I’ve finished another watercolour, on a sheet of 56 cm × 76 cm ( 30×22 inches) so quite large. The paper is Fabriano Artistico 300 g/m² “not”, cold pressed with a rough finish. The materials I used are my usual combination of plain pencil and Derwent Inktense and Conté Aquarelle watercolour pencils. I started it at the end of March so it took about three months.
Topic
The topic is a night view of an alley in Kyōto, based on picture I took during my stay in 2018. I picked it because I wanted something with a lot of colour and detail, in portrait format. And because I love Kyōto. Working on that drawing takes me straight back there, to the warmth of the summer night, the typical smells, sounds and visual impressions. And just the feeling of being there.

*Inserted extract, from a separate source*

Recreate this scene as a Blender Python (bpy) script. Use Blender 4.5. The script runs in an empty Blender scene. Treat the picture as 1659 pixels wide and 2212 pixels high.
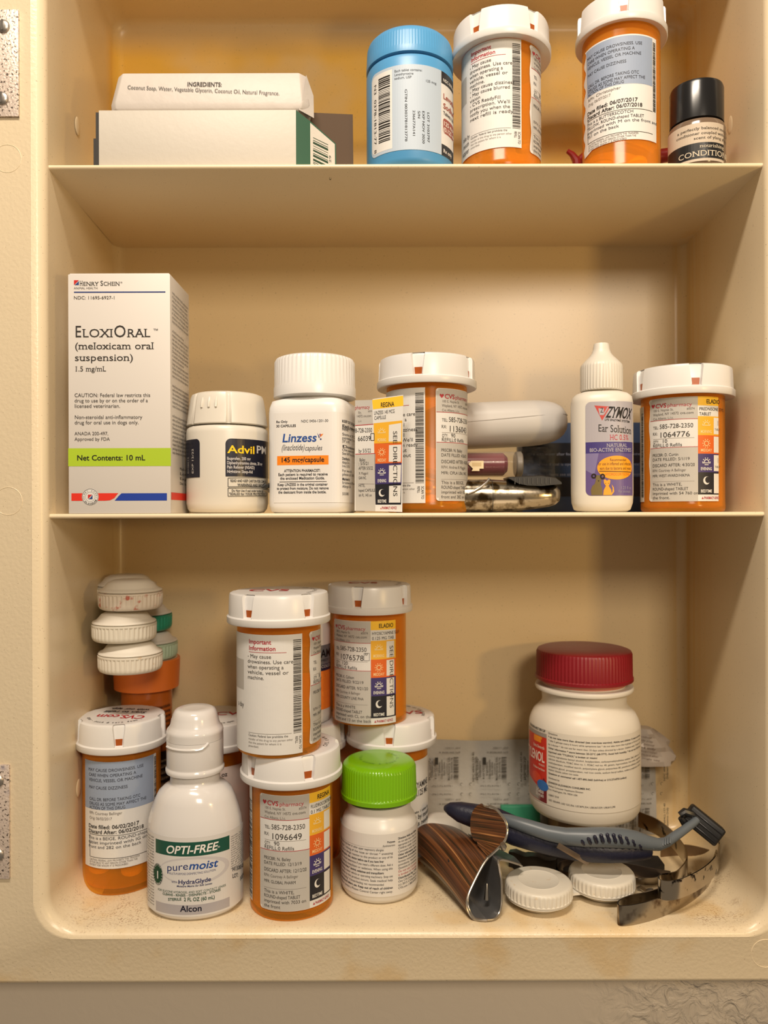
import bpy, bmesh, math, random
import numpy as np
from mathutils import Vector, Matrix

S = bpy.context.scene
COL = S.collection
F = 1661.0                      # focal length in pixels of the 1659x2212 frame
CX, CY = 829.5, 1106.0

# ------------------------------------------------------------------ camera
cam = bpy.data.cameras.new('camera')
cam.sensor_fit = 'VERTICAL'
cam.sensor_height = 36.0
cam.lens = F / 2212 * 36.0
cam.clip_start = 0.01
cam.clip_end = 20
cam.dof.use_dof = True
cam.dof.focus_distance = 0.352
cam.dof.aperture_fstop = 9.0
co = bpy.data.objects.new('camera', cam)
COL.objects.link(co)
co.location = (0, 0, 0)
co.rotation_euler = (math.radians(90), math.radians(0.18), 0)
S.camera = co

# ------------------------------------------------------------------ light
S.view_settings.view_transform = 'Standard'
S.view_settings.look = 'None'
S.view_settings.gamma = 1.0
S.view_settings.exposure = -0.18
S.view_settings.use_curve_mapping = False

w = bpy.data.worlds.new('room_air')
S.world = w
w.use_nodes = True
bg = w.node_tree.nodes['Background']
bg.inputs[0].default_value = (1.0, 0.80, 0.58, 1)
bg.inputs[1].default_value = 0.25


def area(name, loc, target, size, power, col, sy=None):
    l = bpy.data.lights.new(name, 'AREA')
    l.energy = power
    l.color = col
    l.size = size
    if sy:
        l.shape = 'RECTANGLE'
        l.size_y = sy
    o = bpy.data.objects.new(name, l)
    COL.objects.link(o)
    o.location = loc
    d = Vector(target) - Vector(loc)
    o.rotation_euler = d.to_track_quat('-Z', 'Y').to_euler()
    return o


area('vanity_light', (-0.06, -0.06, 0.60), (0.0, 0.36, 0.0), 0.26, 5.6, (1.0, 0.86, 0.70), 0.06)
area('ceiling_light', (0.22, -0.50, 0.36), (0.0, 0.40, 0.02), 0.20, 4.6, (1.0, 0.84, 0.66), 0.20)
area('added_warm_light', (0.34, -0.02, 0.015), (0.02, 0.44, 0.22), 0.035, 0.62, (1.0, 0.66, 0.26), 0.035)  # added unseen warm light, low right, for the glow on the top back wall


# ------------------------------------------------------------------ materials
def lin(h):
    h = h.lstrip('#')
    out = []
    for i in (0, 2, 4):
        c = int(h[i:i + 2], 16) / 255
        out.append(c / 12.92 if c <= 0.04045 else ((c + 0.055) / 1.055) ** 2.4)
    return out


MC = {}


def mat(name, col, rough=0.45, metal=0.0, spec=0.5, bump=None, sss=0.0, coat=0.0):
    if name in MC:
        return MC[name]
    m = bpy.data.materials.new(name)
    m.use_nodes = True
    nt = m.node_tree
    b = nt.nodes['Principled BSDF']
    c = lin(col) if isinstance(col, str) else col
    if isinstance(col, tuple) and min(col) > 0.5 and not metal:
        c = tuple(0.85 * q for q in col)
    b.inputs['Base Color'].default_value = (*c, 1)
    b.inputs['Roughness'].default_value = rough
    b.inputs['Metallic'].default_value = metal
    b.inputs['Specular IOR Level'].default_value = spec
    if sss:
        b.inputs['Subsurface Weight'].default_value = sss
        b.inputs['Subsurface Radius'].default_value = (0.004, 0.003, 0.002)
        b.inputs['Subsurface Scale'].default_value = 1.0
    if coat:
        b.inputs['Coat Weight'].default_value = coat
    if bump:
        sc, st = bump
        tc = nt.nodes.new('ShaderNodeTexCoord')
        n = nt.nodes.new('ShaderNodeTexNoise')
        n.inputs['Scale'].default_value = sc
        n.inputs['Detail'].default_value = 3
        bp = nt.nodes.new('ShaderNodeBump')
        bp.inputs['Strength'].default_value = st
        bp.inputs['Distance'].default_value = 0.001
        nt.links.new(tc.outputs['Object'], n.inputs['Vector'])
        nt.links.new(n.outputs['Fac'], bp.inputs['Height'])
        nt.links.new(bp.outputs['Normal'], b.inputs['Normal'])
    MC[name] = m
    return m


def ink(h):
    return mat('ink_' + h.lower(), '#' + h, 0.5, spec=0.3)


def speckle(m, col, scale, lo, hi, seed=0.0):
    """wear: blotches of a second colour with a shape of their own"""
    nt = m.node_tree
    b = nt.nodes['Principled BSDF']
    tc = nt.nodes.new('ShaderNodeTexCoord')
    n = nt.nodes.new('ShaderNodeTexNoise')
    n.noise_dimensions = '4D'
    n.inputs['W'].default_value = seed
    n.inputs['Scale'].default_value = scale
    n.inputs['Detail'].default_value = 4
    r = nt.nodes.new('ShaderNodeMapRange')
    r.inputs['From Min'].default_value = lo
    r.inputs['From Max'].default_value = hi
    mx = nt.nodes.new('ShaderNodeMix')
    mx.data_type = 'RGBA'
    old = b.inputs['Base Color']
    if old.links:
        nt.links.new(old.links[0].from_socket, mx.inputs['A'])
    else:
        mx.inputs['A'].default_value = old.default_value
    mx.inputs['B'].default_value = (*lin(col), 1)
    nt.links.new(tc.outputs['Object'], n.inputs['Vector'])
    nt.links.new(n.outputs['Fac'], r.inputs['Value'])
    nt.links.new(r.outputs['Result'], mx.inputs['Factor'])
    nt.links.new(mx.outputs['Result'], b.inputs['Base Color'])
    return m


def tinted(name, trans, body, fac, rough=0.18):
    """see-through coloured plastic"""
    if name in MC:
        return MC[name]
    m = bpy.data.materials.new(name)
    m.use_nodes = True
    nt = m.node_tree
    b = nt.nodes['Principled BSDF']
    b.inputs['Base Color'].default_value = (*body, 1)
    b.inputs['Roughness'].default_value = rough
    t = nt.nodes.new('ShaderNodeBsdfTransparent')
    t.inputs['Color'].default_value = (*trans, 1)
    mx = nt.nodes.new('ShaderNodeMixShader')
    lw = nt.nodes.new('ShaderNodeLayerWeight')
    lw.inputs['Blend'].default_value = 0.25
    mr = nt.nodes.new('ShaderNodeMapRange')
    mr.inputs['To Min'].default_value = fac
    mr.inputs['To Max'].default_value = min(1, fac + 0.45)
    out = nt.nodes['Material Output']
    nt.links.new(lw.outputs['Facing'], mr.inputs['Value'])
    nt.links.new(mr.outputs['Result'], mx.inputs[0])
    nt.links.new(t.outputs[0], mx.inputs[1])
    nt.links.new(b.outputs[0], mx.inputs[2])
    nt.links.new(mx.outputs[0], out.inputs['Surface'])
    MC[name] = m
    return m


M_WHITE = mat('white_plastic', (0.80, 0.79, 0.77), 0.32, sss=0.0)
M_CAP = mat('cap_plastic', (0.82, 0.81, 0.80), 0.30)
M_AMBER = tinted('amber_plastic', (1.0, 0.72, 0.20), (0.88, 0.36, 0.04), 0.22)
M_PAPER = mat('label_paper', (0.78, 0.77, 0.75), 0.55, bump=(120, 0.12))
M_BLACK = mat('black_plastic', (0.012, 0.012, 0.013), 0.35)
M_TABLET = mat('tablet_chalk', (0.88, 0.74, 0.42), 0.6)


def cabinet_material():
    m = bpy.data.materials.new('aged_cream_plastic')
    m.use_nodes = True
    nt = m.node_tree
    N, L = nt.nodes, nt.links
    b = N['Principled BSDF']
    b.inputs['Roughness'].default_value = 0.30
    geo = N.new('ShaderNodeNewGeometry')
    sep = N.new('ShaderNodeSeparateXYZ')
    L.new(geo.outputs['Position'], sep.inputs[0])

    def rng(src, a, c, lo=0.0, hi=1.0, smooth=True):
        r = N.new('ShaderNodeMapRange')
        r.interpolation_type = 'SMOOTHSTEP' if smooth else 'LINEAR'
        r.inputs['From Min'].default_value = a
        r.inputs['From Max'].default_value = c
        r.inputs['To Min'].default_value = lo
        r.inputs['To Max'].default_value = hi
        L.new(src, r.inputs['Value'])
        return r.outputs['Result']

    def mul(a, c, op='MULTIPLY'):
        q = N.new('ShaderNodeMath')
        q.operation = op
        q.use_clamp = True
        for i, s in enumerate((a, c)):
            if isinstance(s, (int, float)):
                q.inputs[i].default_value = s
            else:
                L.new(s, q.inputs[i])
        return q.outputs[0]

    def noise(scale, detail=3, stretch=None):
        n = N.new('ShaderNodeTexNoise')
        n.inputs['Scale'].default_value = scale
        n.inputs['Detail'].default_value = detail
        if stretch:
            mp = N.new('ShaderNodeMapping')
            mp.inputs['Scale'].default_value = stretch
            L.new(geo.outputs['Position'], mp.inputs['Vector'])
            L.new(mp.outputs[0], n.inputs['Vector'])
        else:
            L.new(geo.outputs['Position'], n.inputs['Vector'])
        return n.outputs['Fac']

    def mix(fac, a, c):
        q = N.new('ShaderNodeMix')
        q.data_type = 'RGBA'
        if isinstance(fac, float):
            q.inputs['Factor'].default_value = fac
        else:
            L.new(fac, q.inputs['Factor'])
        for k, s in (('A', a), ('B', c)):
            if isinstance(s, tuple):
                q.inputs[k].default_value = (*s, 1)
            else:
                L.new(s, q.inputs[k])
        return q.outputs['Result']

    X, Y, Z = sep.outputs[0], sep.outputs[1], sep.outputs[2]
    col = mix(noise(14), (0.72, 0.60, 0.415), (0.77, 0.655, 0.465))
    # towards the back, aging and light bounced between the walls, mixed in as stronger yellow
    col = mix(rng(Y, 0.352, 0.43, 0, 0.9), col, mix(noise(11), (0.66, 0.495, 0.265), (0.71, 0.545, 0.30)))
    # warm glow painted on the upper back wall; plastic yellowed in the right corner
    top = mul(mul(rng(Z, 0.165, 0.20), rng(Z, 0.283, 0.262)), rng(Y, 0.425, 0.4465))
    top = mul(top, rng(noise(14, 3), 0.38, 0.60, 0.30, 1.0))
    col = mix(top, col, (0.78, 0.47, 0.075))
    crn = mul(mul(rng(X, 0.163, 0.172), rng(Y, 0.40, 0.44)), rng(noise(1, 2, (160, 160, 3)), 0.40, 0.62, 0.1, 0.62))
    col = mix(crn, col, (0.66, 0.40, 0.10))
    # fine grime and rust on the floor of the cabinet, near the front corners
    floor = rng(Z, -0.178, -0.1835)

    def spot(x, y, r, z=None):
        d = N.new('ShaderNodeVectorMath')
        d.operation = 'DISTANCE'
        L.new(geo.outputs['Position'], d.inputs[0])
        d.inputs[1].default_value = (x, y, -0.1853 if z is None else z)
        return rng(d.outputs['Value'], r, r * 0.15)

    g1 = rng(noise(900, 4), 0.58, 0.66)
    g2 = mul(rng(noise(1100, 4), 0.50, 0.62), rng(noise(170, 3), 0.42, 0.62, 0.15, 0.8))
    rust = mul(spot(-0.132, 0.362, 0.030), g2)
    for s in ((0.150, 0.352, 0.024), (-0.112, 0.352, 0.018), (0.165, 0.385, 0.02), (0.03, 0.375, 0.03), (-0.06, 0.36, 0.02)):
        rust = mul(rust, mul(spot(*s), g2), 'ADD')
    rust = mul(rust, mul(spot(0.1655, 0.3605, 0.0045), rng(noise(700), 0.35, 0.55)), 'ADD')
    rust = mul(rust, mul(floor, mul(g1, 0.22)), 'ADD')
    rust = mul(mul(rust, 0.62), rng(Y, 0.3402, 0.3412))
    col = mix(rust, col, (0.22, 0.085, 0.02))
    ylw = mul(floor, rng(noise(35, 3), 0.5, 0.68, 0, 0.4))
    col = mix(ylw, col, (0.66, 0.42, 0.14))
    specks = rng(noise(1400, 1), 0.735, 0.75)
    col = mix(mul(specks, 0.6), col, (0.12, 0.07, 0.03))
    L.new(col, b.inputs['Base Color'])
    bp = N.new('ShaderNodeBump')
    bp.inputs['Strength'].default_value = 0.22
    bp.inputs['Distance'].default_value = 0.0006
    L.new(mul(noise(620, 3), rng(Y, 0.3407, 0.3402), 'MULTIPLY'), bp.inputs['Height'])
    L.new(bp.outputs[0], b.inputs['Normal'])
    return m


M_CAB = cabinet_material()


# ------------------------------------------------------------------ geometry helpers
def X(px, d):
    return (px - CX) * d / F


def Z(py, d):
    return (CY - py) * d / F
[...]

In Japanese there is a word for this feeling of happy memories, natsukashii (懐かしい). It’s close to “nostalgic”, but without negative connotations. The dictionary says “fondly-remembered”.
Making a detailed drawing of a night scene is fun and challenging: because of the limitations of taking night shots with my compact camera without tripod, the original image is not entirely sharp; also, some of the brighter signs are washed out. And of course the details in the darker parts are quite lost. So I try to work out the signs and other missing parts by comparing various pictures and searching on the internet for additional, daytime pictures of that alley.
Especially the kanji (Chinese characters) on the signs are hard. If I would copy them without really understanding the characters, then the strokes would be wrong and that would be obvious to anyone who can read them. So I need to work out which kanji the often very stylised calligraphy represent. Then I can attempt to write them in the same way.
One of the things I like about drawing is that I can change whatever I like. A picture is already a lie, but in a drawing there are so many more ways in which you can alter the reality. Most of what is shown in the drawing was there on the picture. I only lied a little bit.
Context
The alley is called Shinbashi Dōri (真橋通り). It comes out onto a bridge over the Takasegawa (高瀬川), which is a narrow canal bordered with cherry trees. The bridge is called Shinbashi (真橋) and the alley takes it name from the bridge. It’s close to the much more famous Pontochō Alley (先斗町通り) and not far from the Gion Bridge over the Kamo river. The scene in the drawing is observed from the entrance of the alley from Kawaramachi Dōri (河原町通り), one of the main north-south thoroughfares.
Shinbashi Dōri runs parallel with Shijō Dōri (四条通り), one of the main roads running east-west. Already in the Heian era (around 800 CE), Kyōto (then called Heian-Kyō) was laid out on a grid pattern with the imperial palace facing south after the Chinese fashion and the main east-west roads counting up from the palace towards the south. The roads were simply numbered from 1 to 9 starting with Ichijō (#1) just to the north of the palace grounds, Nijō (#2) just to the south, then Sanjō (#3), Shijō (#4) and so on and ending at Kujō (#9). If you’ve read the Tale of Genji, you will recall that Genji had a Nijō residence and one of the important women in his life live was called the Rokujō have because her residence was on Rokujō.
Today, Shijō Dōri is the most well-known as it is a major shopping street and it runs to Gion bridge and the Gion quarter. Amazingly, all of these roads still exist, or at least there are still roads and alleys in Kyōto with those names in roughly the same place as the original ones.
Drawing process
The way I make a drawing like this is quite straightforward: I crop the image to the scene I want, then divide it into squares using guides. I divide the paper in the same number of squares, with pencil and ruler. For detailed parts, I divide the squares into smaller squares. Then I set the drawing up in pencil with the picture on my screen as reference.
For this particular drawing, I also looked at the position of the vanishing point and put in perspective guide lines.
When I’m happy with that I will usually do some very rough shading and work out some of the details.
I like using watercolour pencils. You can apply the colour first like ordinary coloured pencils and then wash them. I usually don’t put on all colour before starting to wash. Maybe that would be more systematic but I tend to postpone the parts that I am unsure about.
Colouring in a large drawing like this is much like completing a jigsaw puzzle. Until a certain amount is done it is really hard to say what it will look like, and finding the best way to colour in some small part is also a bit like hunting for the missing pieces.
Rules
I have a few “rules” for myself when it comes to drawing and watercolours:
- use rough, heavy paper
- don’t sharpen the pencils too often
- don’t use too fine a brush
- don’t correct mistakes
Look, that’s why there’s rules, understand?
So that you think before you break ‘em.
– Terry Pratchett, “Thief of time”
The banner picture shows part of the original picture I used for the drawing.